Eastman also acknowledged that his plan likely would lose in court, Jacob said. He said that in the long discussion with Eastman on January 5, he acknowledged that the Supreme Court would reject the plan. While Eastman argued that the vote would be 7-2 against the plan, Jacob said, he later agreed that it would more likely be 9-0.

But Eastman still advanced the plan, and spoke at the rally at the Ellipse on the morning January 6.

PREVIOUSLY: The January 6th Commission, once again getting the spotlight from broadcast and cable networks for its latest hearing, focused its attention on the pressure that President Donald Trump placed on Vice President Mike Pence to reject the electoral vote count in favor of Joe Biden on January 6.

“Donald Trump wanted mike pence to do something no Vice President has ever done,” said the committee’s chairman, Rep. Bennie Thompson (D-MS), at the outset of the hearing.

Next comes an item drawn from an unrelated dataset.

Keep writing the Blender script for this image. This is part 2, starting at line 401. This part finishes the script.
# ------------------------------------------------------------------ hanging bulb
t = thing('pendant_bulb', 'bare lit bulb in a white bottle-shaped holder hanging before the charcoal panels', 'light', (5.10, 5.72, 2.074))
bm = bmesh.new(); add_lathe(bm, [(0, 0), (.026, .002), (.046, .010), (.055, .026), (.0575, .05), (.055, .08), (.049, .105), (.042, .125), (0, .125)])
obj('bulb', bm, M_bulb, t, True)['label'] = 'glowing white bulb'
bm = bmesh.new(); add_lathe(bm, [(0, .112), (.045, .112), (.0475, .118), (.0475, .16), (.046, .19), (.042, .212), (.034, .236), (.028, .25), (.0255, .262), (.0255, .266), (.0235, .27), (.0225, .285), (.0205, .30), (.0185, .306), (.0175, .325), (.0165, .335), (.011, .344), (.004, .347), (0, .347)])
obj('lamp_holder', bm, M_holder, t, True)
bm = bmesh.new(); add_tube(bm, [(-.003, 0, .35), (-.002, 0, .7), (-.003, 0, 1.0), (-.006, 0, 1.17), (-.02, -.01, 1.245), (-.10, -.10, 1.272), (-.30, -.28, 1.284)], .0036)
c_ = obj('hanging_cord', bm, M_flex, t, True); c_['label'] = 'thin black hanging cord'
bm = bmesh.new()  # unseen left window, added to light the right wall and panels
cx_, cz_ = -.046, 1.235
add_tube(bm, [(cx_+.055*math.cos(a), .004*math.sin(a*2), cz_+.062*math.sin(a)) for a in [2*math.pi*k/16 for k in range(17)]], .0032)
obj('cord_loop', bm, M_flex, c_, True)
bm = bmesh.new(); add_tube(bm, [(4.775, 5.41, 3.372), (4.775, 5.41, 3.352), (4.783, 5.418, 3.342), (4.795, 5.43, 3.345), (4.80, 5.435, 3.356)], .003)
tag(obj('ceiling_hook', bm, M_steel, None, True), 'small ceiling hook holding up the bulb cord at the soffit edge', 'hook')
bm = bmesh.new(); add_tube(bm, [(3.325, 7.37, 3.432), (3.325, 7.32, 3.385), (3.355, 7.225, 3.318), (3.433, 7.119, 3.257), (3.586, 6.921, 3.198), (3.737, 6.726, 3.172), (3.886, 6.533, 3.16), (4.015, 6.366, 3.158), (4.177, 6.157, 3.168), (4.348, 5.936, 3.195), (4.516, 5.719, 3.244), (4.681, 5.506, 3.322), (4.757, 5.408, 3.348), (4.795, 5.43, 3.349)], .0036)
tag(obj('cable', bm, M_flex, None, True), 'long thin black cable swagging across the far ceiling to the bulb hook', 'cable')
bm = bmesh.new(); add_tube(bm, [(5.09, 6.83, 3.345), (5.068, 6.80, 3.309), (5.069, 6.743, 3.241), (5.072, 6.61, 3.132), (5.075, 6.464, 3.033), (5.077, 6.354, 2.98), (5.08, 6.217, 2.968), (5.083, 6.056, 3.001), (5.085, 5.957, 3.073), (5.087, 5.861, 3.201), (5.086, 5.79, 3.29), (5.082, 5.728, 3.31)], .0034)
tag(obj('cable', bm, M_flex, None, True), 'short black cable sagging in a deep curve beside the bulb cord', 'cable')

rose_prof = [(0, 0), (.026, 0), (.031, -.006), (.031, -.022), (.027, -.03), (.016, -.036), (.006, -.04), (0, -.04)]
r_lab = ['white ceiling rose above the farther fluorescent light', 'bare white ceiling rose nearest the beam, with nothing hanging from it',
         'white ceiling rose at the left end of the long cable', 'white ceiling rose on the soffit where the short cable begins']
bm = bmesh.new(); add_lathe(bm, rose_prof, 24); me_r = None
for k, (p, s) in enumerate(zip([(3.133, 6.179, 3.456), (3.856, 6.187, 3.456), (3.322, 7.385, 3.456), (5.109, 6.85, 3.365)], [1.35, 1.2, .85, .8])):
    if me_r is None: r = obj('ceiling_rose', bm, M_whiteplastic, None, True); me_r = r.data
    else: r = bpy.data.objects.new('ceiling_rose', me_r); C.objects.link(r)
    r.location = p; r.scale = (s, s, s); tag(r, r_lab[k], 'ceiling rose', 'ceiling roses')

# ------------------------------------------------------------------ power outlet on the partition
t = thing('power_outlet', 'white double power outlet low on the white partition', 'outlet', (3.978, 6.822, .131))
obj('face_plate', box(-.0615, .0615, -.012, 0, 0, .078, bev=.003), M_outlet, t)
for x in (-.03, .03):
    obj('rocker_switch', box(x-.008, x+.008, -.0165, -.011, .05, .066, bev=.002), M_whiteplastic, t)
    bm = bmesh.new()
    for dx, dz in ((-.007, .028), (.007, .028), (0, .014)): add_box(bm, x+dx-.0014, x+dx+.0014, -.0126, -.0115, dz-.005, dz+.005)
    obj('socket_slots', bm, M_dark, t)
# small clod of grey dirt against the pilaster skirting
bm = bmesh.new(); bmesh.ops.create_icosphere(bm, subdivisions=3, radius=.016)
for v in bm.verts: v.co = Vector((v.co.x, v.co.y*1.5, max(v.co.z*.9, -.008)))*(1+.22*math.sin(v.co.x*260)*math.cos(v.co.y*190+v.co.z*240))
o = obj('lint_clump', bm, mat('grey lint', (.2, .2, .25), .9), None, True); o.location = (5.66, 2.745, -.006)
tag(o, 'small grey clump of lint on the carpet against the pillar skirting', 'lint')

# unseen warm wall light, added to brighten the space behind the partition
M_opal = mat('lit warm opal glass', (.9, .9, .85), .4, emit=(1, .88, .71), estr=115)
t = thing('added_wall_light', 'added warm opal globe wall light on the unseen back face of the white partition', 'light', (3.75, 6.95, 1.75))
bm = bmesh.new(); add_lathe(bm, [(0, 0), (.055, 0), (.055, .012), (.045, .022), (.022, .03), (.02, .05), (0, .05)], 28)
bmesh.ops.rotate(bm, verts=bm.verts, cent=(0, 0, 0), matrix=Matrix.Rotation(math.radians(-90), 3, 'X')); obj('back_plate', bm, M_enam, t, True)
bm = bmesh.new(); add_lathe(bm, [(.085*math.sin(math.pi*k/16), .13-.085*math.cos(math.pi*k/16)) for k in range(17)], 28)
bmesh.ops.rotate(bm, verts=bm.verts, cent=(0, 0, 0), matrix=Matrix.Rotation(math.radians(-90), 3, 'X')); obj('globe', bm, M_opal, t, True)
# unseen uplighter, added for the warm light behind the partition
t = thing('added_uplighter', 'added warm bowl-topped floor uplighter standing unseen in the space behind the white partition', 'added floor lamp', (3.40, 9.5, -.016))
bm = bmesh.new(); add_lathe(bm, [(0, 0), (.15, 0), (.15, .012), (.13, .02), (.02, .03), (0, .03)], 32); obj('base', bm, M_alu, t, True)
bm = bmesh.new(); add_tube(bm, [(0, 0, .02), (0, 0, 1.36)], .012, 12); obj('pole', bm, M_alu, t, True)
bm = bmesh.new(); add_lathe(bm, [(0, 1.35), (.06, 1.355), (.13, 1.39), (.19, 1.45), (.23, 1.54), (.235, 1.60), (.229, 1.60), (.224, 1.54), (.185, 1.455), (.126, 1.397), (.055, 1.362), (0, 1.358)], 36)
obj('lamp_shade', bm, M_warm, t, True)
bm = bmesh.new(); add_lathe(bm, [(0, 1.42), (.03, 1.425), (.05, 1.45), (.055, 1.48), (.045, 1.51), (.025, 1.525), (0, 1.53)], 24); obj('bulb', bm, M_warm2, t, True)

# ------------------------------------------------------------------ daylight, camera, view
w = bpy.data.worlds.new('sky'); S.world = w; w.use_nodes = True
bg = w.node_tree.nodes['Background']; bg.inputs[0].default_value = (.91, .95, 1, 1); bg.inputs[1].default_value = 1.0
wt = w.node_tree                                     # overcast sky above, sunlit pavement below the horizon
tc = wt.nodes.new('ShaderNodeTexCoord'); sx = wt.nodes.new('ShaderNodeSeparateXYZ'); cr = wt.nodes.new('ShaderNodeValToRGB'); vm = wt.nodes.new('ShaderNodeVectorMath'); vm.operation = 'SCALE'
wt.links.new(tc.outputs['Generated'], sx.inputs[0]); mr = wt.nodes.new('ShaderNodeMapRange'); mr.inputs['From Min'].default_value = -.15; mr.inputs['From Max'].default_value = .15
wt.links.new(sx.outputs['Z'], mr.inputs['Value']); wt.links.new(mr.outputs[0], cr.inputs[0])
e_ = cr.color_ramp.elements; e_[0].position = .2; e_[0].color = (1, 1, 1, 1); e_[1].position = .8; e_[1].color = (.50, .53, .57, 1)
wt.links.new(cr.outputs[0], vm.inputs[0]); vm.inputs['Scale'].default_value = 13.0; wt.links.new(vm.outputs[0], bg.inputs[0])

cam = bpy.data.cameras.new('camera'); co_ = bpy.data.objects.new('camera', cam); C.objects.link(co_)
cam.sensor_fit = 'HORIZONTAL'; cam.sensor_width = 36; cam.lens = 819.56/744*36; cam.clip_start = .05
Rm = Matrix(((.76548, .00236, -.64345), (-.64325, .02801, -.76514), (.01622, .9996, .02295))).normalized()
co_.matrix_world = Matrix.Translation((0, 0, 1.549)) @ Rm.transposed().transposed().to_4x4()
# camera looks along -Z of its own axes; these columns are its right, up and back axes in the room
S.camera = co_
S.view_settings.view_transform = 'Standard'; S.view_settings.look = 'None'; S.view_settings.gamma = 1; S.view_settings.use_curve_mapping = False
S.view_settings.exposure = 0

“Mike Pence said no — he resisted the pressure., he knew it was illegal. He knew it was wrong,” Thompson said, adding that the president then “turned the mob on him,” a mob that was captured on video outside the Capitol chanting ‘Hang Mike Pence.'” The committee played video of Trump’s speech at the Ellipse before the Capitol attack, in which he called on Pence to block the electoral results, followed by clips of angry Trump supporters threatening the vice president. The video segment ended up with picture of a makeshift noose set up on Capitol grounds.

Rep. Liz Cheney (R-WY) said that “what the president wanted the vice president to do was not just wrong; it was illegal and unconstitutional.”

The featured witnesses were to include Greg Jacob, Pence’s former counsel, and J. Michael Luttig, a retired judge for the U.S. Court of Appeals and informal adviser to the then-vice president.

Cheney has suggested that laws were broken as Trump, with the advice of attorney John Eastman, urged Pence to reject the electors, something that the vice president ultimately determined that he did not have the authority to do.

In the days leading up to this latest hearing, its vice chair, Cheney previewed its focus, dropping a clip on Twitter in which a White House attorney warned Eastman, in the aftermath of January 6, “Get a great f-ing criminal defense lawyer. You’re going to need it.”

New revelations about January 6 have emerged even outside the committee’s official proceedings.

As the Capitol was attacked, Pence was whisked away to his Senate office. ABC News’ Jon Karl released photos of Pence, as his wife, Karen, shut the curtains in the office, apparently concerned that they could be spotted by the mob below.

On Thursday, Axios reported that the committee would seek to interview Ginni Thomas, the wife of Supreme Court Justice Clarence Thomas, after reports that she contacted Eastman. Ginni Thomas had also contacted then-Chief of Staff Mark Meadows in the weeks after the election, as she embraced election fraud conspiracy theories.